** Start of THE DATA **

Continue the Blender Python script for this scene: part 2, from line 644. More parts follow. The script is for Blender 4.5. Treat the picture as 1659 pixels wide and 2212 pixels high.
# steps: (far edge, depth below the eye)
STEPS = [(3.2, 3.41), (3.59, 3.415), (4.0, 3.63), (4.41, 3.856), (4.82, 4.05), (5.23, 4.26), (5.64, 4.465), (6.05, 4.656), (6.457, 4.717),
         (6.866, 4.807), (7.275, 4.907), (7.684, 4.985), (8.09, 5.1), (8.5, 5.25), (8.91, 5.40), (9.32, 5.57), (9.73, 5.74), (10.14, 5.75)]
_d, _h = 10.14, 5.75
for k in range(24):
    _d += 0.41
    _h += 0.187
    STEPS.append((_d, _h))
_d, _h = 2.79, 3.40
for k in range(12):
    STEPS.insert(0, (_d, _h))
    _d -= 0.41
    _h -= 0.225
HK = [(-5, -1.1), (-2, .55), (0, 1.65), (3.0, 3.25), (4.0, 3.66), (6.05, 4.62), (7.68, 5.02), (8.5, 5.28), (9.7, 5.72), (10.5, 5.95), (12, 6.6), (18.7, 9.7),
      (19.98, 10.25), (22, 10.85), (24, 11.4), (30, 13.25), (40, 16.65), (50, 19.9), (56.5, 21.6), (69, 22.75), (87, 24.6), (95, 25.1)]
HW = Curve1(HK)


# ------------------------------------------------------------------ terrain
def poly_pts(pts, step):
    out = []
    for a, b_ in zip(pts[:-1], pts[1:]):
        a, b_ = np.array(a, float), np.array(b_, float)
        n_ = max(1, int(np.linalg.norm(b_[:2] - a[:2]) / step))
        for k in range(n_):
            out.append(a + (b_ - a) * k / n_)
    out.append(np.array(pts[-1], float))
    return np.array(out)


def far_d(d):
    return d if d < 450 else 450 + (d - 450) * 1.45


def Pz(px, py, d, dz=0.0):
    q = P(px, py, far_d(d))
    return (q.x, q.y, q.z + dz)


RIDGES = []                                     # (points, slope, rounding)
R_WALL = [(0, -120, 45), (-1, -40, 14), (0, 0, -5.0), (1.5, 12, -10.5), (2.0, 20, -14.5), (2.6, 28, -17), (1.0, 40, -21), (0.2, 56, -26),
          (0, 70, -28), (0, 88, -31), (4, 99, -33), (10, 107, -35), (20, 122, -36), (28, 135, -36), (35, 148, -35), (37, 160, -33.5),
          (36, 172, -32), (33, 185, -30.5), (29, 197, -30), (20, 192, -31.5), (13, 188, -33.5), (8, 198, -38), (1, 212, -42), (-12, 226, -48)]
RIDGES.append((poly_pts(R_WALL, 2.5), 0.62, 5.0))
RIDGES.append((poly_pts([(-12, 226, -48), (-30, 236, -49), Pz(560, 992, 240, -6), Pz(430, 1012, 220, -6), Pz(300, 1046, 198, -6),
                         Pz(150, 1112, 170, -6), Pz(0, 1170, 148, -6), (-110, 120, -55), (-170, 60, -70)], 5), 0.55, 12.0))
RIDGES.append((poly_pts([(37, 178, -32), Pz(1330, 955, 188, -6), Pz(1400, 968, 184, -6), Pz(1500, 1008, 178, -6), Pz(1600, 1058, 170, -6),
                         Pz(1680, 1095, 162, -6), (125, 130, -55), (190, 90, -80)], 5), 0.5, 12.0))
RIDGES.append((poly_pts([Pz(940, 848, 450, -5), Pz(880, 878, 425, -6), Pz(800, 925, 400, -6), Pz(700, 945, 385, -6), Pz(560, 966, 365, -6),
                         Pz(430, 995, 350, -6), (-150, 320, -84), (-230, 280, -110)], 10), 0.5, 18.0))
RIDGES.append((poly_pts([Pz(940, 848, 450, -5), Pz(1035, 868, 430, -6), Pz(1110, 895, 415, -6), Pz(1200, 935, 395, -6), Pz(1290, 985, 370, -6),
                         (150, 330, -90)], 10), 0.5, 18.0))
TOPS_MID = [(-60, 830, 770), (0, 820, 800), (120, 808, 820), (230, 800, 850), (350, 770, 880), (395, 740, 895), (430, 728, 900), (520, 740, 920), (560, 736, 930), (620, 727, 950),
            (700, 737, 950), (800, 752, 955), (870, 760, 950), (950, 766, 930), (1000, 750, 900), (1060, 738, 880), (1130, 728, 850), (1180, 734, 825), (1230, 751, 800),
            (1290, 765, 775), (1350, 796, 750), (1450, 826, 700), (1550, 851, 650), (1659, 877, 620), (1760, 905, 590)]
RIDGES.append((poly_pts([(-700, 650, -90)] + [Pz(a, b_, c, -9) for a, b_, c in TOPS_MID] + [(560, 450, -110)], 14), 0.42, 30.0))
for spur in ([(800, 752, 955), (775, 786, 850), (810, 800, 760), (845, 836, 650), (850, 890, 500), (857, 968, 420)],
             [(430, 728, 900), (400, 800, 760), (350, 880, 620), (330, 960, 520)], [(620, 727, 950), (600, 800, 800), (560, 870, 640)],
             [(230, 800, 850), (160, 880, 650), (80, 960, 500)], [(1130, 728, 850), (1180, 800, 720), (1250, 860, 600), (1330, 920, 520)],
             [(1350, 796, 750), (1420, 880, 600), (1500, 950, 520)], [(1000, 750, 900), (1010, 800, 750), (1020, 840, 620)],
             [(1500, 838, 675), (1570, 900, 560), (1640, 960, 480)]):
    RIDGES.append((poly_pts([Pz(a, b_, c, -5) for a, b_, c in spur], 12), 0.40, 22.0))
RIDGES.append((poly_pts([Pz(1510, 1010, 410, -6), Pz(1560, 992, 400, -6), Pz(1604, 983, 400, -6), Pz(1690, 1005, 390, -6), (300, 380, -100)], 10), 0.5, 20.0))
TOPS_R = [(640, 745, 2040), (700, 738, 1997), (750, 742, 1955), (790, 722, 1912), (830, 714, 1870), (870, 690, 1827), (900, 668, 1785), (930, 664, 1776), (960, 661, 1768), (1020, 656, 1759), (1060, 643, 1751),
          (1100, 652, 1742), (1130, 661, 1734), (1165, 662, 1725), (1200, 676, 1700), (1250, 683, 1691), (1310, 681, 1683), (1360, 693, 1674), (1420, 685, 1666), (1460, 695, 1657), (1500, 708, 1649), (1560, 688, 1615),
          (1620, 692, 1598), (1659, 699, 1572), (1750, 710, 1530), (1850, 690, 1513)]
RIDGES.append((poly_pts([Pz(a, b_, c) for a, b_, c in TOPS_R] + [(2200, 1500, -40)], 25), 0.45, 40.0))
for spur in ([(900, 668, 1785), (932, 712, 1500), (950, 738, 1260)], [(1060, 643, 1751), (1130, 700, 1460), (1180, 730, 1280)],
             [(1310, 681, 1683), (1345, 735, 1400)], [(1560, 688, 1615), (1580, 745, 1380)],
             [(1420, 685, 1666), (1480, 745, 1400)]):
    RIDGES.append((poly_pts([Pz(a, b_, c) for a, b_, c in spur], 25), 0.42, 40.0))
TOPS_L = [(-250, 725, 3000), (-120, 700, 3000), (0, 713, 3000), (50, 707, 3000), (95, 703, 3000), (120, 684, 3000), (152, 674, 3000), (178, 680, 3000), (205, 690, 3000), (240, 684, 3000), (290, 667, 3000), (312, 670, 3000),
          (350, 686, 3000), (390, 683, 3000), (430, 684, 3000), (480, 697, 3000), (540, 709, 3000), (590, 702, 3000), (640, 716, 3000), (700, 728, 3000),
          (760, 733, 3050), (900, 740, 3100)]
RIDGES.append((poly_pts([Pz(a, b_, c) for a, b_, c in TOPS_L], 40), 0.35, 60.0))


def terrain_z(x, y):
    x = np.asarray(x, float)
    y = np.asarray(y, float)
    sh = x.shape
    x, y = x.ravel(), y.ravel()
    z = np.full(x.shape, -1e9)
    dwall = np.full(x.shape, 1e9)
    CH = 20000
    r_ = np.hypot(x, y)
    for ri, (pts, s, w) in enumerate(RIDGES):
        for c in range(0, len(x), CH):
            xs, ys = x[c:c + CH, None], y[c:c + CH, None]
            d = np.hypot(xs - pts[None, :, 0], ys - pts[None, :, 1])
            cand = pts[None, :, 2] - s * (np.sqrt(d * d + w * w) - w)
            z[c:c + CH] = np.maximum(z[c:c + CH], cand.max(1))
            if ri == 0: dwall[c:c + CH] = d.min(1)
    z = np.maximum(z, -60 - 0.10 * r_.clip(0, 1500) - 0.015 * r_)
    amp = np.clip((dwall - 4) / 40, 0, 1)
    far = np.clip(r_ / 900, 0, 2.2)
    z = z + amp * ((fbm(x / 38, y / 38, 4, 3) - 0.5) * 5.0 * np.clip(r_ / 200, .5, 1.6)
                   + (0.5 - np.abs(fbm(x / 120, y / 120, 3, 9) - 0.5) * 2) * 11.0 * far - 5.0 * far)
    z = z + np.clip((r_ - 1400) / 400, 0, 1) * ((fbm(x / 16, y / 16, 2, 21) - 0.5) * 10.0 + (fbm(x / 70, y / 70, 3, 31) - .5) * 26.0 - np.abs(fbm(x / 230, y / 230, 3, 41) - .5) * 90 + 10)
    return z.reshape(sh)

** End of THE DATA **
** Start of THE DATA **

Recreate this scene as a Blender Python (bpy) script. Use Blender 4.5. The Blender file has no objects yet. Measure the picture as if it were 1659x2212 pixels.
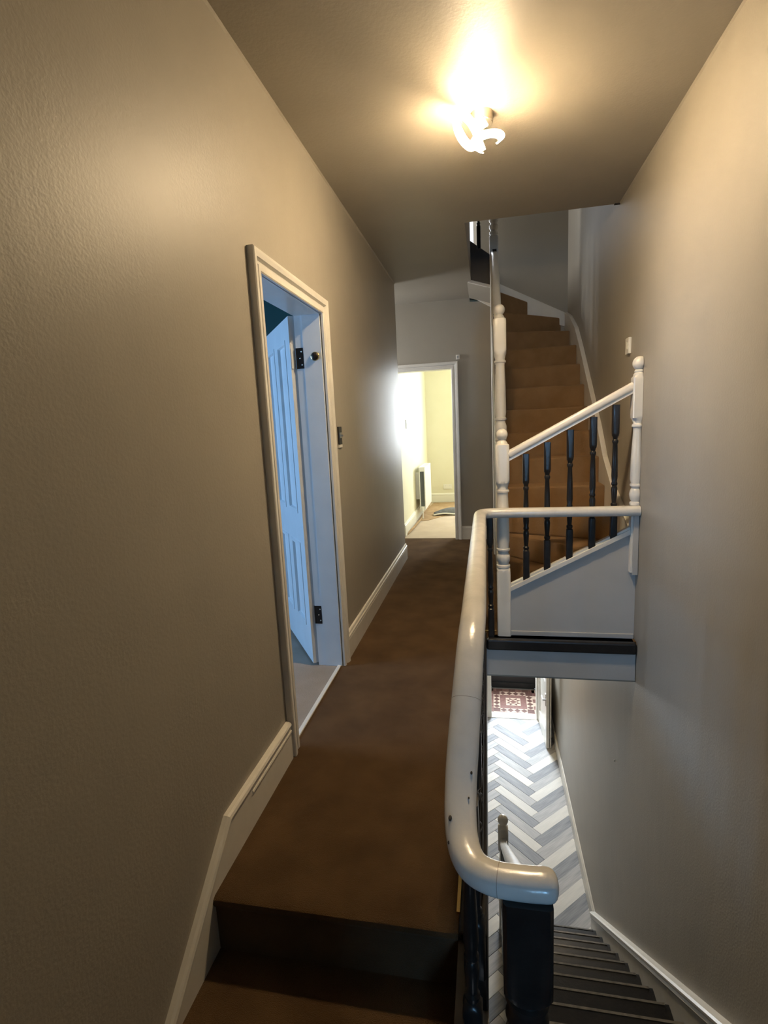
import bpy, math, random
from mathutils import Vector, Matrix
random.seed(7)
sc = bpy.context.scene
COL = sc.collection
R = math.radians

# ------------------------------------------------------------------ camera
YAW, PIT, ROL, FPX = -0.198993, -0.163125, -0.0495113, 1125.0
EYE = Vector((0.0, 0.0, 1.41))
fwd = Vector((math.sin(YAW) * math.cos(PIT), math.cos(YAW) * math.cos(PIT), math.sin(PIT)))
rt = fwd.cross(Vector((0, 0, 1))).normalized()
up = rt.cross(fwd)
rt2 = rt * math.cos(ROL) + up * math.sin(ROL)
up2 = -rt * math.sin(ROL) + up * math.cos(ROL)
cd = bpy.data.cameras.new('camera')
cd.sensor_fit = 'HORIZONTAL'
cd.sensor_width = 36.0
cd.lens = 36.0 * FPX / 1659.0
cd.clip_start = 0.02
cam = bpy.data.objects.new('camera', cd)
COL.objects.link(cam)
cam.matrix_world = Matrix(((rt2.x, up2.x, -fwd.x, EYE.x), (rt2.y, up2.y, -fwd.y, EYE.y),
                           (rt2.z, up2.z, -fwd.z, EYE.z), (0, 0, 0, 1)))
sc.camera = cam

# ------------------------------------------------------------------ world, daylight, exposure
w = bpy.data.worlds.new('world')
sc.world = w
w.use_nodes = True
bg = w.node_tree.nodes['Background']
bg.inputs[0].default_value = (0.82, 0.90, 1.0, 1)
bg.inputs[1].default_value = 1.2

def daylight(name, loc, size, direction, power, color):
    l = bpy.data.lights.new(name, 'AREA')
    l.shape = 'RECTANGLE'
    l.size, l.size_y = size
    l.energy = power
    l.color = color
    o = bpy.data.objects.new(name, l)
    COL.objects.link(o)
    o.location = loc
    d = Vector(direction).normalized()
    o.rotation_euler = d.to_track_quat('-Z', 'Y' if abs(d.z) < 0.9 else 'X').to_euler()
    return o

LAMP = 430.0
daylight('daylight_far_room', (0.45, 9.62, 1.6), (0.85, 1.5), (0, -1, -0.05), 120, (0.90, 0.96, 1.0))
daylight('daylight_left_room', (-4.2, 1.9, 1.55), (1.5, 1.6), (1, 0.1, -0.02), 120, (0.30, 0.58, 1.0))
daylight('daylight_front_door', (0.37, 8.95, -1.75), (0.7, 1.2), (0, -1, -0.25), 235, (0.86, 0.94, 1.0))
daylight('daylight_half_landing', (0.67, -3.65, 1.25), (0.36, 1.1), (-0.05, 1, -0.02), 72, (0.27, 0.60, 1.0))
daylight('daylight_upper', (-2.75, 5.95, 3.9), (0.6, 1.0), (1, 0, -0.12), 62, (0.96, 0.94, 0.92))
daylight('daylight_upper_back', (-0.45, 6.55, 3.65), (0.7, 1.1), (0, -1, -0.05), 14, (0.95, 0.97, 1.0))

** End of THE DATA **
** Start of THE DATA **

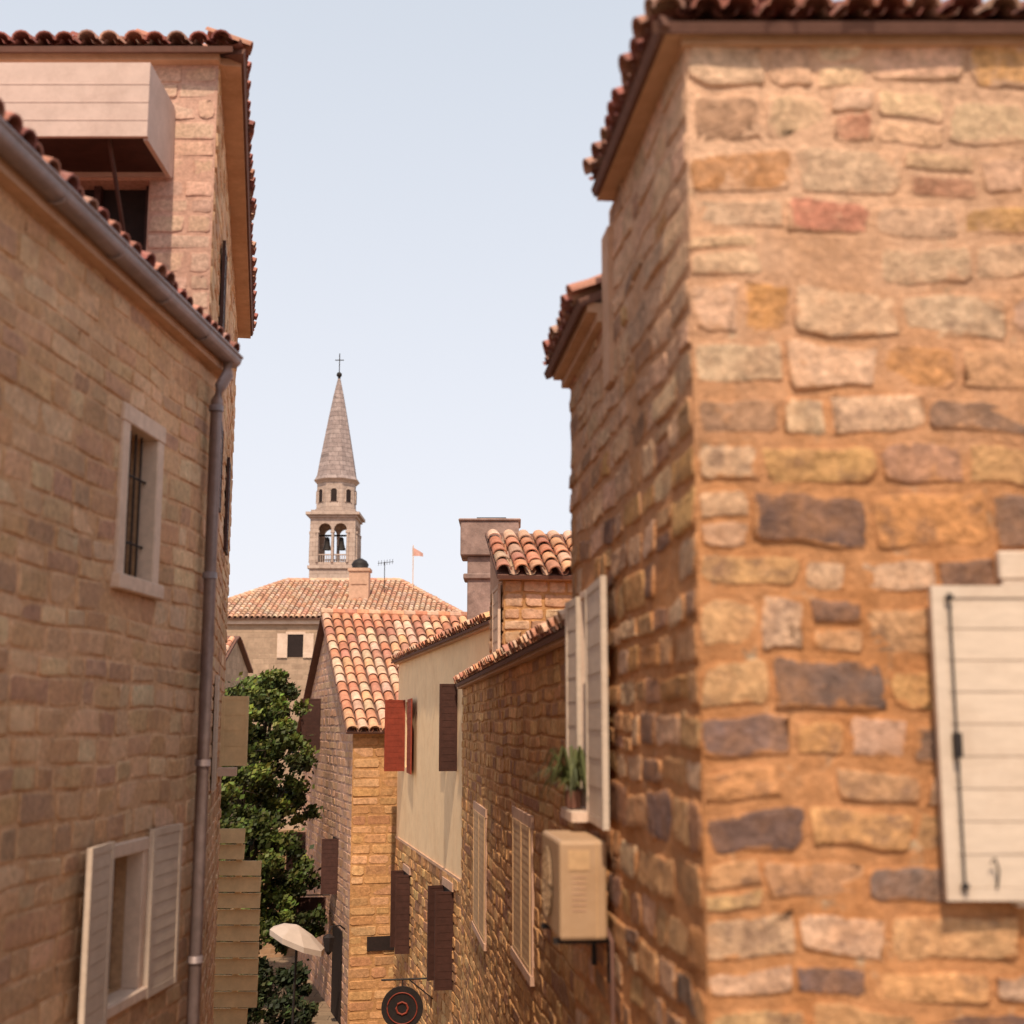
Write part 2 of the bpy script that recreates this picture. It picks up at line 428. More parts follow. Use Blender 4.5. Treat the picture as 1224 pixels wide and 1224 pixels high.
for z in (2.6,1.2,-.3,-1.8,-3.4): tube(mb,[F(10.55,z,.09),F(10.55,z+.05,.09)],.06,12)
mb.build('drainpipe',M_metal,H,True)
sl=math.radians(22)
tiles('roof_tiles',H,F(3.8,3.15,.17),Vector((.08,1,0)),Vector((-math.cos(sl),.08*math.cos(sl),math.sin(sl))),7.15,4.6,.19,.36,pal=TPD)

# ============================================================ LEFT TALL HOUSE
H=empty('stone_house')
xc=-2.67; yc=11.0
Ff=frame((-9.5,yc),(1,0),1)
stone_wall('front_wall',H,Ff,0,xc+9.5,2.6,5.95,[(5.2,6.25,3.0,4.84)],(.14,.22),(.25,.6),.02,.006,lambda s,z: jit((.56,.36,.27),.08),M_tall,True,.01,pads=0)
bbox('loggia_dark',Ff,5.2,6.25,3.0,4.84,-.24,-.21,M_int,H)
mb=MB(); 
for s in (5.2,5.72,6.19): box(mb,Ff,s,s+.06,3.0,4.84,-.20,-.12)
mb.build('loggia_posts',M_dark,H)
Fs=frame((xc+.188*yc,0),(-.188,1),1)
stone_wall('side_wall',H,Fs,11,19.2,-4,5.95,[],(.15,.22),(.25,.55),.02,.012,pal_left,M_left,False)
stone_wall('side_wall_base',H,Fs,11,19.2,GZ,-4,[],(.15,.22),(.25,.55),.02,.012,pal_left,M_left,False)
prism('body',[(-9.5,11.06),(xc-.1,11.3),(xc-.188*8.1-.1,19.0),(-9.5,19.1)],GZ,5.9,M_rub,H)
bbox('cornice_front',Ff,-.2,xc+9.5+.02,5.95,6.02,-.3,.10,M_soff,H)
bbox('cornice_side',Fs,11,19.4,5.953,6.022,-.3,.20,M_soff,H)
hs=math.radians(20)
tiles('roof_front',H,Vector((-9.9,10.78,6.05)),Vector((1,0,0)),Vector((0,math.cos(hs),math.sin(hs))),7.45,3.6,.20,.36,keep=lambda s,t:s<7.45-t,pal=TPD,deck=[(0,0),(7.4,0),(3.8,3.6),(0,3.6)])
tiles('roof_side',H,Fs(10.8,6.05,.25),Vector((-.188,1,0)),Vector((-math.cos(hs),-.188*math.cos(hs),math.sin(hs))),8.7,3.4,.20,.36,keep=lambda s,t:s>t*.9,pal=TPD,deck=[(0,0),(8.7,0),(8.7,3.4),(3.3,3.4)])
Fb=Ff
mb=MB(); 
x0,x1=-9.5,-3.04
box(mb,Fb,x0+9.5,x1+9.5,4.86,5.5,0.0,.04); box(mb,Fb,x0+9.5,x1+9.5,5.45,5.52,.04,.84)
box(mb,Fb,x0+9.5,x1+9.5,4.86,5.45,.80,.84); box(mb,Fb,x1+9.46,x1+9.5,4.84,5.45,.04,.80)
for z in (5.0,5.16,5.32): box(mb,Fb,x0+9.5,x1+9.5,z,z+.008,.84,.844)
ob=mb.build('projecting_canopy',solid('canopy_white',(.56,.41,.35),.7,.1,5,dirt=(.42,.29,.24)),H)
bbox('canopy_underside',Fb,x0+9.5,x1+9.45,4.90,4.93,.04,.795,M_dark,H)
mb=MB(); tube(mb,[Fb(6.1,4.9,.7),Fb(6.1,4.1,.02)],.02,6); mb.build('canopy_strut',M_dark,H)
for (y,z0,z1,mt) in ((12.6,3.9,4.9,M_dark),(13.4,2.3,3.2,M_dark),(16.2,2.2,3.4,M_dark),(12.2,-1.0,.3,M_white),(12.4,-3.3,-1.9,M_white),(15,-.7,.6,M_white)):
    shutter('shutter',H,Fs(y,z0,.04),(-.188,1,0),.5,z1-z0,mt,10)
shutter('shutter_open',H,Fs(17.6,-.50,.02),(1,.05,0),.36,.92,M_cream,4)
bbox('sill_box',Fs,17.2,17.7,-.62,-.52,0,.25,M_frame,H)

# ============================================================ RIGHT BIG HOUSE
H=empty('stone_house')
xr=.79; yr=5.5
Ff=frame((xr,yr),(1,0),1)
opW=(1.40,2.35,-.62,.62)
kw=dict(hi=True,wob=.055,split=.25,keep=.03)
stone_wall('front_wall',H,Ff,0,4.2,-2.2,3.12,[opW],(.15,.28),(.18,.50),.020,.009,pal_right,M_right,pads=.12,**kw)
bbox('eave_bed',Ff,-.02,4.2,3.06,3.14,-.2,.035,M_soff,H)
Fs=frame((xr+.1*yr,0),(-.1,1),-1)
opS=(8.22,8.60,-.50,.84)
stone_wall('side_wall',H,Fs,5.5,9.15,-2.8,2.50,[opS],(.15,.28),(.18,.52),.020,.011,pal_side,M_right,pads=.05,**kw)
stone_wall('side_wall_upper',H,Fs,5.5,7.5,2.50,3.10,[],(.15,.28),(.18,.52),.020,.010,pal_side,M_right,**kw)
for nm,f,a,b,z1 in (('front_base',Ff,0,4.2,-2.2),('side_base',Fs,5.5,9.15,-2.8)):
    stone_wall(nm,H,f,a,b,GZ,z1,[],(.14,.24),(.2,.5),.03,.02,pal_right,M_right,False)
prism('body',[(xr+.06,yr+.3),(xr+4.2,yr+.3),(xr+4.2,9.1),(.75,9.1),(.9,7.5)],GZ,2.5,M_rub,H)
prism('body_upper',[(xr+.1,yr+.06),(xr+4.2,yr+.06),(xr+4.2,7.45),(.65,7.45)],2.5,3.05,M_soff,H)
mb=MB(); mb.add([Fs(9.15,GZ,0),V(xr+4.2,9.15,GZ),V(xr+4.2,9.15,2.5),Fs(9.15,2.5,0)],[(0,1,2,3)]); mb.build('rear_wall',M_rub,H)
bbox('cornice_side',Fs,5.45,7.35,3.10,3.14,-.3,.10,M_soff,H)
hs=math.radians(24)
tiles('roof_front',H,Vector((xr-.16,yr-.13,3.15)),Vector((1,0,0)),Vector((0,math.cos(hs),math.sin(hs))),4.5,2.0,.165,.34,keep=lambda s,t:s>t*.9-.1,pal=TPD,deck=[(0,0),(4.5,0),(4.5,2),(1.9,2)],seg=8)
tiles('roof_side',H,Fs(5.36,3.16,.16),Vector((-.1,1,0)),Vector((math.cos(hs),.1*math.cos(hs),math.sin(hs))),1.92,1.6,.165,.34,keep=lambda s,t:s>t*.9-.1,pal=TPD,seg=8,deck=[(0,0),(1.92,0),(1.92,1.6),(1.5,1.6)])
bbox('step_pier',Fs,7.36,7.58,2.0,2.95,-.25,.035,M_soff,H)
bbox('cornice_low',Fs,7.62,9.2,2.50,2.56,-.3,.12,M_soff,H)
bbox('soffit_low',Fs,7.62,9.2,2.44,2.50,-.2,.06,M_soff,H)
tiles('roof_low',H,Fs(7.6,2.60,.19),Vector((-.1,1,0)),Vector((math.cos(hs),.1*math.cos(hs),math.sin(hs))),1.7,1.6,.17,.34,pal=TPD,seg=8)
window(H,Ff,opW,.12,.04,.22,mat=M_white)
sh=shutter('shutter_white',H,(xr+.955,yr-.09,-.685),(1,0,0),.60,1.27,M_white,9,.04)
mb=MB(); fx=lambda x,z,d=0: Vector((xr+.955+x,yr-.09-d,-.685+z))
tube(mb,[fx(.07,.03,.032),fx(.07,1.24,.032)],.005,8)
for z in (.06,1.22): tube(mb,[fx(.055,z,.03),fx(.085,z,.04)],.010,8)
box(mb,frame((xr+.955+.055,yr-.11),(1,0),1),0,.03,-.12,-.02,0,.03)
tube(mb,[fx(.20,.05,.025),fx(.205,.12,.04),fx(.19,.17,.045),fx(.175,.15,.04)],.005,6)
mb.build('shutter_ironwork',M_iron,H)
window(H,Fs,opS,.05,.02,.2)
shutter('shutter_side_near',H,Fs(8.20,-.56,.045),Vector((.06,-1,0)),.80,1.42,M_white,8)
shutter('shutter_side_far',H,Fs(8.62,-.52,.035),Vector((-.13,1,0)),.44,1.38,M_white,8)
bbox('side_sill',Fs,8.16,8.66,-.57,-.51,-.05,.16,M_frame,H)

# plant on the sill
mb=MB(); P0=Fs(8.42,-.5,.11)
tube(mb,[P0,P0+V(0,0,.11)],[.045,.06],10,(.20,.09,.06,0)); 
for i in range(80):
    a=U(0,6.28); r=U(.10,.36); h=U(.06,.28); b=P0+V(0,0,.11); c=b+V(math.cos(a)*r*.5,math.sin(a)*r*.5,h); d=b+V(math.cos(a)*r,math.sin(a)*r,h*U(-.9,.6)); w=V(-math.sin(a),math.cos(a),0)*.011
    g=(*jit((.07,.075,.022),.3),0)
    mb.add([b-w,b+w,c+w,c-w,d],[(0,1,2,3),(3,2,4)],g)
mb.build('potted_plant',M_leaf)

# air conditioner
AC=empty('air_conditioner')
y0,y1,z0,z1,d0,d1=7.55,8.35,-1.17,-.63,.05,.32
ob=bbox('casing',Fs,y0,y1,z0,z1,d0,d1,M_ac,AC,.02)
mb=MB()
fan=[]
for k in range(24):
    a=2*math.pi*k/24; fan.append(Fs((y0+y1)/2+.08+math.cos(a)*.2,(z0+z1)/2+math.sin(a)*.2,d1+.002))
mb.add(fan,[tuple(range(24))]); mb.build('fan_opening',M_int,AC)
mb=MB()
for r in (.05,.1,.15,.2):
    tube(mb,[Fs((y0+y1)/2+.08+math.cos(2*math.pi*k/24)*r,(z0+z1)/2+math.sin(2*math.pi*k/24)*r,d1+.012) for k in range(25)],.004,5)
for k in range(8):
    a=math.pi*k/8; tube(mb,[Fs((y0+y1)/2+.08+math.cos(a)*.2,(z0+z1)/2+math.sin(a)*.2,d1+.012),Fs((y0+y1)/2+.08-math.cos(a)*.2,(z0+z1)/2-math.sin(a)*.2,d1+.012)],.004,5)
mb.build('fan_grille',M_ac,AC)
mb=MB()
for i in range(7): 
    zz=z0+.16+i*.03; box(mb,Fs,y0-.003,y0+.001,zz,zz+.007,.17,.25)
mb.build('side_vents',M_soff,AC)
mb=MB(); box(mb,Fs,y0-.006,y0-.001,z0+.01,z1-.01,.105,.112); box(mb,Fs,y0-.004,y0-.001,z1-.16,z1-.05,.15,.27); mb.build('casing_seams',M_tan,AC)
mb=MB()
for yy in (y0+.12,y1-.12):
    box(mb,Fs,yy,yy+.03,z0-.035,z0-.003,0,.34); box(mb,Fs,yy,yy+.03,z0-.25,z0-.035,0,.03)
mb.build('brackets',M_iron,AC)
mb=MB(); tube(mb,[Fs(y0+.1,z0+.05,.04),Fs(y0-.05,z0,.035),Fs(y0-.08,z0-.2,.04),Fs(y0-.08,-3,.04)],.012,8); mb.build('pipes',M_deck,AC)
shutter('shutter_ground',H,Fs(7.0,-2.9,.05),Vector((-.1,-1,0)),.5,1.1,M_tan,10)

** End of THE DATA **

EXERCISE: Repeat the lines above exactly, beginning with the one containing "Recreate this scene" and finishing with the one containing "bg.inputs[1].default_value = 1.2". No pictures belong in the copy.

ANSWER:
Recreate this scene as a Blender Python (bpy) script. Use Blender 4.5. The Blender file has no objects yet. Measure the picture as if it were 1659x2212 pixels.
import bpy, math, random
from mathutils import Vector, Matrix
random.seed(7)
sc = bpy.context.scene
COL = sc.collection
R = math.radians

# ------------------------------------------------------------------ camera
YAW, PIT, ROL, FPX = -0.198993, -0.163125, -0.0495113, 1125.0
EYE = Vector((0.0, 0.0, 1.41))
fwd = Vector((math.sin(YAW) * math.cos(PIT), math.cos(YAW) * math.cos(PIT), math.sin(PIT)))
rt = fwd.cross(Vector((0, 0, 1))).normalized()
up = rt.cross(fwd)
rt2 = rt * math.cos(ROL) + up * math.sin(ROL)
up2 = -rt * math.sin(ROL) + up * math.cos(ROL)
cd = bpy.data.cameras.new('camera')
cd.sensor_fit = 'HORIZONTAL'
cd.sensor_width = 36.0
cd.lens = 36.0 * FPX / 1659.0
cd.clip_start = 0.02
cam = bpy.data.objects.new('camera', cd)
COL.objects.link(cam)
cam.matrix_world = Matrix(((rt2.x, up2.x, -fwd.x, EYE.x), (rt2.y, up2.y, -fwd.y, EYE.y),
                           (rt2.z, up2.z, -fwd.z, EYE.z), (0, 0, 0, 1)))
sc.camera = cam

# ------------------------------------------------------------------ world, daylight, exposure
w = bpy.data.worlds.new('world')
sc.world = w
w.use_nodes = True
bg = w.node_tree.nodes['Background']
bg.inputs[0].default_value = (0.82, 0.90, 1.0, 1)
bg.inputs[1].default_value = 1.2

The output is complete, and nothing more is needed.